* START *

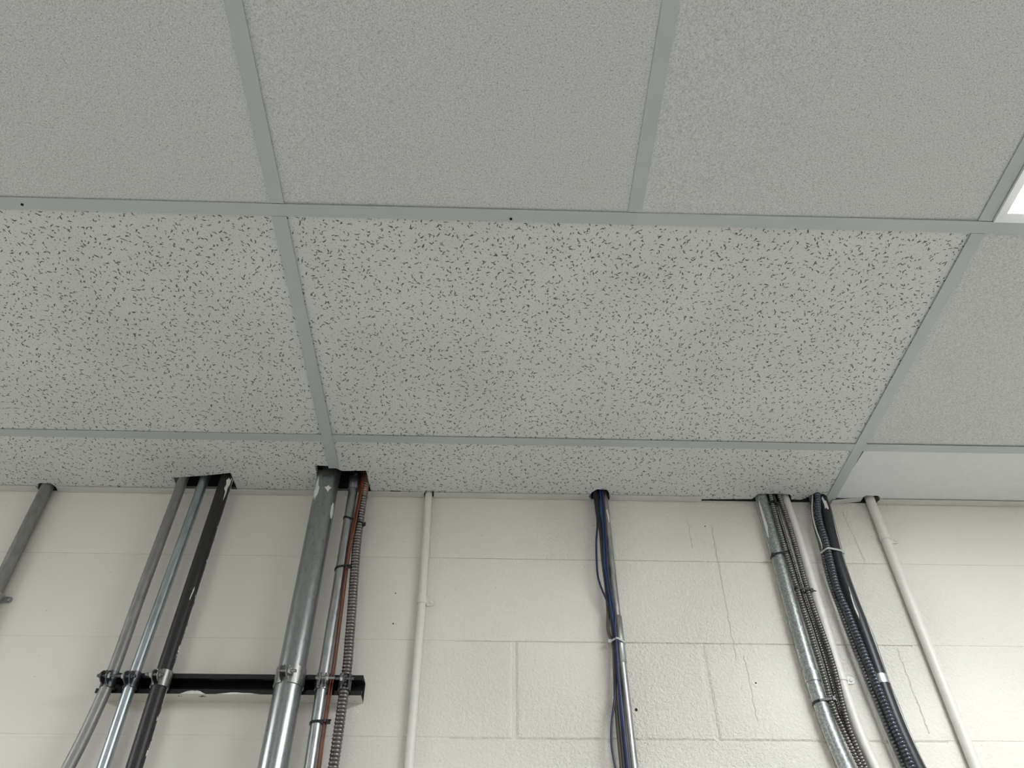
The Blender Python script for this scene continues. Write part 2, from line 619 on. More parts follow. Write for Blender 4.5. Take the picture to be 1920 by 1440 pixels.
# row of long tiles and the cut border row against the wall
cols_b = [k * 2 * U for k in range(-2, 4)]
for x in cols_b:
    tee_y(x, YT + TW + .0008, -0.1134 if x == 0 else -0.004, -0.0002)
edges = [X0] + cols_b + [X1]
for a, b in zip(edges[:-1], edges[1:]):
    aa, bb = (a + TW if a != X0 else a), (b - TW if b != X1 else b)
    tee_x(YL, aa, bb, 0.0003)
    mat = 'fissured' if b < 2 * U + 0.1 else 'fine'
    tile(rect(a + G, b - G, YT + G, YL - G), mat, 0.0042 if a > 2 * U - .1 and a < 2 * U + .1 else None)

WE = -0.009      # border tiles stop just short of the wall
tile(rect(X0 + G, -4 * U - G, YL + G, WE), 'fissured')
tile(rect(-4 * U + G, -2 * U - G, YL + G, WE), 'fissured')
rag = lambda: random.uniform(-0.0015, 0.0015)
# left of the first runner: notch for the single conduit, slanted cut for the three pipes, cut for the big pipe
tile([(-2 * U + G, YL + G), (-G, YL + G), (-G, -0.1185), (-0.016, -0.1190), (-0.0440, -0.1205), (-0.0445, -0.07), (-0.0450, WE),
      (-0.2475, WE), (-0.2486, -0.0857), (-0.30, -0.0755), (-0.345, -0.0690), (-0.3905, -0.0625), (-0.3910, -0.030), (-0.3930, WE),
      (-0.684, WE), (-0.688, -0.024), (-0.693, -0.0320), (-0.720, -0.0325), (-0.727, -0.022), (-0.731, WE), (-2 * U + G, WE)], 'fissured', 0.0022)
# middle border tile
W2 = -0.0125
tile([(G, YL + G), (2 * U - G, YL + G), (2 * U - G, W2 - .001), (1.205, W2), (1.203, -0.034), (1.196, -0.0385), (1.172, -0.039), (1.165, -0.030), (1.155, -0.018), (1.146, W2),
      (1.123, W2 - .001), (1.119, -0.028), (1.112, -0.0345), (1.080, -0.0365), (1.033, -0.0345), (1.029, -0.022), (1.024, W2), (0.90, W2 + .004), (0.88, WE),
      (0.668, WE), (0.664, -0.030), (0.657, -0.0425), (0.632, -0.0430), (0.622, -0.030), (0.615, WE),
      (0.236, WE), (0.233, -0.024), (0.226, -0.0265), (0.212, -0.0250), (0.207, WE), (0.16, WE), (0.150, -0.0245), (0.138, -0.0240), (0.128, -0.0252), (0.118, WE),
      (0.079, WE), (0.0765, -0.06), (0.0755, -0.1030), (0.04, -0.1015), (0.020, -0.1005), (0.013, -0.1035), (G, -0.1120)], 'fissured', 0.0022)
# smooth replacement piece to the right, sitting a little askew
tile([(2 * U + 0.0185, YL + G + .001), (4 * U - G, YL + G), (4 * U - G, WE), (1.348, WE), (1.343, -0.026), (1.336, -0.0325), (1.306, -0.0335), (1.300, -0.026), (1.285, -0.018),
      (2 * U + 0.016, -0.021), (2 * U + 0.011, -0.06)], 'smooth', 0.0035)
tile(rect(4 * U + G, 6 * U - G, YL + G, WE), 'smooth')
tile(rect(6 * U + G, X1 - G, YL + G, WE), 'smooth')
# rivet heads and a cut in the first runner
for x, y in ((0.3974, -0.8268), (-0.4299, -0.8315)):
    build('rivet', Mesh().tube([(x, y, -0.0018), (x, y, 0.0)], 0.0024, 8), 'hole', ceiling)

# wall angle, cut into lengths around the pipes
AW = 0.0225


def wall_angle(n, x0, x1, label, notch0=0.0, notch1=0.0):
    m = Mesh().prism([(x0 + notch0, -AW), (x1 - notch1, -AW), (x1, -0.0015), (x0, -0.0015)], -0.0004, 0.0008)
    m.box(x0, x1, -0.0022, -0.0008, 0.0008, 0.022)
    return structure(build('trim_%d' % n, m, 'angle'), label, 'trim')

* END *

Your task: Omit pictures; set down the rest of the material word for word.

Output for this task:
The Blender Python script for this scene continues. Write part 2, from line 619 on. More parts follow. Write for Blender 4.5. Take the picture to be 1920 by 1440 pixels.
# row of long tiles and the cut border row against the wall
cols_b = [k * 2 * U for k in range(-2, 4)]
for x in cols_b:
    tee_y(x, YT + TW + .0008, -0.1134 if x == 0 else -0.004, -0.0002)
edges = [X0] + cols_b + [X1]
for a, b in zip(edges[:-1], edges[1:]):
    aa, bb = (a + TW if a != X0 else a), (b - TW if b != X1 else b)
    tee_x(YL, aa, bb, 0.0003)
    mat = 'fissured' if b < 2 * U + 0.1 else 'fine'
    tile(rect(a + G, b - G, YT + G, YL - G), mat, 0.0042 if a > 2 * U - .1 and a < 2 * U + .1 else None)

WE = -0.009      # border tiles stop just short of the wall
tile(rect(X0 + G, -4 * U - G, YL + G, WE), 'fissured')
tile(rect(-4 * U + G, -2 * U - G, YL + G, WE), 'fissured')
rag = lambda: random.uniform(-0.0015, 0.0015)
# left of the first runner: notch for the single conduit, slanted cut for the three pipes, cut for the big pipe
tile([(-2 * U + G, YL + G), (-G, YL + G), (-G, -0.1185), (-0.016, -0.1190), (-0.0440, -0.1205), (-0.0445, -0.07), (-0.0450, WE),
      (-0.2475, WE), (-0.2486, -0.0857), (-0.30, -0.0755), (-0.345, -0.0690), (-0.3905, -0.0625), (-0.3910, -0.030), (-0.3930, WE),
      (-0.684, WE), (-0.688, -0.024), (-0.693, -0.0320), (-0.720, -0.0325), (-0.727, -0.022), (-0.731, WE), (-2 * U + G, WE)], 'fissured', 0.0022)
# middle border tile
W2 = -0.0125
tile([(G, YL + G), (2 * U - G, YL + G), (2 * U - G, W2 - .001), (1.205, W2), (1.203, -0.034), (1.196, -0.0385), (1.172, -0.039), (1.165, -0.030), (1.155, -0.018), (1.146, W2),
      (1.123, W2 - .001), (1.119, -0.028), (1.112, -0.0345), (1.080, -0.0365), (1.033, -0.0345), (1.029, -0.022), (1.024, W2), (0.90, W2 + .004), (0.88, WE),
      (0.668, WE), (0.664, -0.030), (0.657, -0.0425), (0.632, -0.0430), (0.622, -0.030), (0.615, WE),
      (0.236, WE), (0.233, -0.024), (0.226, -0.0265), (0.212, -0.0250), (0.207, WE), (0.16, WE), (0.150, -0.0245), (0.138, -0.0240), (0.128, -0.0252), (0.118, WE),
      (0.079, WE), (0.0765, -0.06), (0.0755, -0.1030), (0.04, -0.1015), (0.020, -0.1005), (0.013, -0.1035), (G, -0.1120)], 'fissured', 0.0022)
# smooth replacement piece to the right, sitting a little askew
tile([(2 * U + 0.0185, YL + G + .001), (4 * U - G, YL + G), (4 * U - G, WE), (1.348, WE), (1.343, -0.026), (1.336, -0.0325), (1.306, -0.0335), (1.300, -0.026), (1.285, -0.018),
      (2 * U + 0.016, -0.021), (2 * U + 0.011, -0.06)], 'smooth', 0.0035)
tile(rect(4 * U + G, 6 * U - G, YL + G, WE), 'smooth')
tile(rect(6 * U + G, X1 - G, YL + G, WE), 'smooth')
# rivet heads and a cut in the first runner
for x, y in ((0.3974, -0.8268), (-0.4299, -0.8315)):
    build('rivet', Mesh().tube([(x, y, -0.0018), (x, y, 0.0)], 0.0024, 8), 'hole', ceiling)

# wall angle, cut into lengths around the pipes
AW = 0.0225


def wall_angle(n, x0, x1, label, notch0=0.0, notch1=0.0):
    m = Mesh().prism([(x0 + notch0, -AW), (x1 - notch1, -AW), (x1, -0.0015), (x0, -0.0015)], -0.0004, 0.0008)
    m.box(x0, x1, -0.0022, -0.0008, 0.0008, 0.022)
    return structure(build('trim_%d' % n, m, 'angle'), label, 'trim')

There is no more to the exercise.